> **Work to be completed**
Each line from the start of the data below through the one containing "a = ray(px, py); t = y" must be reproduced exactly.

> **Dataset extract**
· · · · · · ·

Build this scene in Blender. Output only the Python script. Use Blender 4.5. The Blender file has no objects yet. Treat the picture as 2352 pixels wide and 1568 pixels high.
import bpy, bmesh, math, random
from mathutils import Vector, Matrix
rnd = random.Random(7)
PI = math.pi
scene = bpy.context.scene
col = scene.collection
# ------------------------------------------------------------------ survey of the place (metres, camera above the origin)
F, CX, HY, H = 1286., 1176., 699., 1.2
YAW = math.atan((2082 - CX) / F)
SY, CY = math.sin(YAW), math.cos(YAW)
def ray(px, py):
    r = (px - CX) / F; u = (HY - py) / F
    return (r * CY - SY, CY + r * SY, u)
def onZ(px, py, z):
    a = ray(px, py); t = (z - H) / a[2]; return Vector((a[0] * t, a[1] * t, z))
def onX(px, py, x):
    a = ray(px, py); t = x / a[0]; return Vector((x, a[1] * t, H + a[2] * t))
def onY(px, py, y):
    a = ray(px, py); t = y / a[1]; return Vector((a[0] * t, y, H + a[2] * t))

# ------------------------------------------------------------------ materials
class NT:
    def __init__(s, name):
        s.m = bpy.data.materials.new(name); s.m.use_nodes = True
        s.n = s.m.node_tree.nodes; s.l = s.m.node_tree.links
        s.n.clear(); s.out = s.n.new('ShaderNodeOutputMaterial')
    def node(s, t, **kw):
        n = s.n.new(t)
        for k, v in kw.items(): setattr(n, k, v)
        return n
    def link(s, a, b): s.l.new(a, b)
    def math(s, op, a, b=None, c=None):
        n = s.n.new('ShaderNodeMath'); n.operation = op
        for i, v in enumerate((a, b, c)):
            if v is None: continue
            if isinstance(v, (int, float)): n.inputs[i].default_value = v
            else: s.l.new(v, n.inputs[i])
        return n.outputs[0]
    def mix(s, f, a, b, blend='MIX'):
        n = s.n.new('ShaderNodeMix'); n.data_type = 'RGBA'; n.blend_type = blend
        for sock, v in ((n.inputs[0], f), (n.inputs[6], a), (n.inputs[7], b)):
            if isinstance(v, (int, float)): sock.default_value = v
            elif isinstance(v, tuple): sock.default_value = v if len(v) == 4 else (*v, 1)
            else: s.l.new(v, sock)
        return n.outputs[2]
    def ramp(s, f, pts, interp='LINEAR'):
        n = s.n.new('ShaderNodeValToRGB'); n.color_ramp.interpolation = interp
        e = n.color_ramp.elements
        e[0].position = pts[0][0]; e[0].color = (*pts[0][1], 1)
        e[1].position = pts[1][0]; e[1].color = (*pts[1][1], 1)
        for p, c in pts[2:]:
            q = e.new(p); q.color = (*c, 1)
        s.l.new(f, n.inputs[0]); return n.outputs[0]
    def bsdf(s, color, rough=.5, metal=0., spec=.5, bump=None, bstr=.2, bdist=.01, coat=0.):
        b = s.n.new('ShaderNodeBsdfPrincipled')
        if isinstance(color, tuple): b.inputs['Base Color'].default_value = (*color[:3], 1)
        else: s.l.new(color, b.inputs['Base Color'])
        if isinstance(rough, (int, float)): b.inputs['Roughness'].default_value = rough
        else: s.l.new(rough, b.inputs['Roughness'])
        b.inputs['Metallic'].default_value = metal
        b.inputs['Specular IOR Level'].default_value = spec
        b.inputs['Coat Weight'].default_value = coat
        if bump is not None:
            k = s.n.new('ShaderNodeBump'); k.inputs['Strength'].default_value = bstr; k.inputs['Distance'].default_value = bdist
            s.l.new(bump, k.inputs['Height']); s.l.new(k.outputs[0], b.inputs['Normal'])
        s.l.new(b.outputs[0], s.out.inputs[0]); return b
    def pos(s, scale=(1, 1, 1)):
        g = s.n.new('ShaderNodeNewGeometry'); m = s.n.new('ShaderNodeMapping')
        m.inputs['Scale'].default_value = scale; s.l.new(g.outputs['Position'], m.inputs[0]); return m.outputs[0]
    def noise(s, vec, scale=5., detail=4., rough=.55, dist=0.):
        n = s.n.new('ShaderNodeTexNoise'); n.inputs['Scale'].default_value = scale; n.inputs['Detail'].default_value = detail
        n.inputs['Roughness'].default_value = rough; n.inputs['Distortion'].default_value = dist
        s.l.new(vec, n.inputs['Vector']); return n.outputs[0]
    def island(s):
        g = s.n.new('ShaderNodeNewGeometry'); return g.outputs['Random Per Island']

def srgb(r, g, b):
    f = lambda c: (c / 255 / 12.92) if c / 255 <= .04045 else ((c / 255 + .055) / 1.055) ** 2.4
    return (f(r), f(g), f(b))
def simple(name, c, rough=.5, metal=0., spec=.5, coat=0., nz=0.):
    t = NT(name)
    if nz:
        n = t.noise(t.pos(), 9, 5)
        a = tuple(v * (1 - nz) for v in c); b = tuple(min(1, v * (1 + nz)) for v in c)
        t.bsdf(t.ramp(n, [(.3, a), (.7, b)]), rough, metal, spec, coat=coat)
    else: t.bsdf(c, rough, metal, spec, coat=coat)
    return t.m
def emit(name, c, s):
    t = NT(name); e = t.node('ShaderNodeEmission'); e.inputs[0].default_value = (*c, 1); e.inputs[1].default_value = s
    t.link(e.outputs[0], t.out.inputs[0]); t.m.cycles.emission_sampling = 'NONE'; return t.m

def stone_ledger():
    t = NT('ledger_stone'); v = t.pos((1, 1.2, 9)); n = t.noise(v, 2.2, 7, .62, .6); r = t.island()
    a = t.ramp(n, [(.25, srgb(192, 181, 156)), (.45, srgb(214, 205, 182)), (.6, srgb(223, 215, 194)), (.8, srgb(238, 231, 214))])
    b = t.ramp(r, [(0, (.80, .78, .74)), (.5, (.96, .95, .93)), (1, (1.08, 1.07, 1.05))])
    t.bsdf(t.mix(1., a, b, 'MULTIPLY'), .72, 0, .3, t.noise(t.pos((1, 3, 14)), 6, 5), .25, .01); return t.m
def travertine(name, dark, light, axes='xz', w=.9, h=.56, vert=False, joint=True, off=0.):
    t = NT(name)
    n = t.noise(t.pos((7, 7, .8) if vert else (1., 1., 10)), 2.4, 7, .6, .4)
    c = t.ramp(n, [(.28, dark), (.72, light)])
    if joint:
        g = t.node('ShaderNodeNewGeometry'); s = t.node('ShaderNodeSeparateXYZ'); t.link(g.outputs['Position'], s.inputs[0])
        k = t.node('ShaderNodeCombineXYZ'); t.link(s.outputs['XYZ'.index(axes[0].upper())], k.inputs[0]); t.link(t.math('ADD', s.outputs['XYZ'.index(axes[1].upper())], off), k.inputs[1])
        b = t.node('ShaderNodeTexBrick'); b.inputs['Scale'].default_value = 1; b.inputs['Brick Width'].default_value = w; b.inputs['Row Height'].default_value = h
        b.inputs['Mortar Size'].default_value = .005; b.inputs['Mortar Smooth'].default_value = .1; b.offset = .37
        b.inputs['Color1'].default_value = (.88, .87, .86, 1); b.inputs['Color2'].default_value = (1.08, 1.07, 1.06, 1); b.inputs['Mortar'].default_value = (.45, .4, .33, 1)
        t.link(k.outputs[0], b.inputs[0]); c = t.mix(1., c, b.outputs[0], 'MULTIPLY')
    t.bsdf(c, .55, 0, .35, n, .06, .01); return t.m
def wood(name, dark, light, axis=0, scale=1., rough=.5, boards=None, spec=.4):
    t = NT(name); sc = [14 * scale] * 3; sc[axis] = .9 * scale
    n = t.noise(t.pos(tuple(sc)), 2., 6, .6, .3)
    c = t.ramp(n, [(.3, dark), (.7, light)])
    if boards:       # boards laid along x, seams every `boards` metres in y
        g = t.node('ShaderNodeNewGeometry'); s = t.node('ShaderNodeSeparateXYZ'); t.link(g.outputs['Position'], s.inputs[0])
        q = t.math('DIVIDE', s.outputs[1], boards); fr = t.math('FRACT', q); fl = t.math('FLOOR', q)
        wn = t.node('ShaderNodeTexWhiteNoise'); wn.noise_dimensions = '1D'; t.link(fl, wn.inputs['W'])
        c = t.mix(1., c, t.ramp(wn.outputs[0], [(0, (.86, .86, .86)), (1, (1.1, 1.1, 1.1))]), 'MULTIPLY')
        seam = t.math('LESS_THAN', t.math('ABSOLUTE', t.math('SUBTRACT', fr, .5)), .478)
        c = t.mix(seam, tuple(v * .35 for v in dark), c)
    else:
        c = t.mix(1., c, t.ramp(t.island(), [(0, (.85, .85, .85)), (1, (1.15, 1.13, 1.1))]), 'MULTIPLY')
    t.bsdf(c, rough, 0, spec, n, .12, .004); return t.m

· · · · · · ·

> **Answer**
Build this scene in Blender. Output only the Python script. Use Blender 4.5. The Blender file has no objects yet. Treat the picture as 2352 pixels wide and 1568 pixels high.
import bpy, bmesh, math, random
from mathutils import Vector, Matrix
rnd = random.Random(7)
PI = math.pi
scene = bpy.context.scene
col = scene.collection
# ------------------------------------------------------------------ survey of the place (metres, camera above the origin)
F, CX, HY, H = 1286., 1176., 699., 1.2
YAW = math.atan((2082 - CX) / F)
SY, CY = math.sin(YAW), math.cos(YAW)
def ray(px, py):
    r = (px - CX) / F; u = (HY - py) / F
    return (r * CY - SY, CY + r * SY, u)
def onZ(px, py, z):
    a = ray(px, py); t = (z - H) / a[2]; return Vector((a[0] * t, a[1] * t, z))
def onX(px, py, x):
    a = ray(px, py); t = x / a[0]; return Vector((x, a[1] * t, H + a[2] * t))
def onY(px, py, y):
    a = ray(px, py); t = y / a[1]; return Vector((a[0] * t, y, H + a[2] * t))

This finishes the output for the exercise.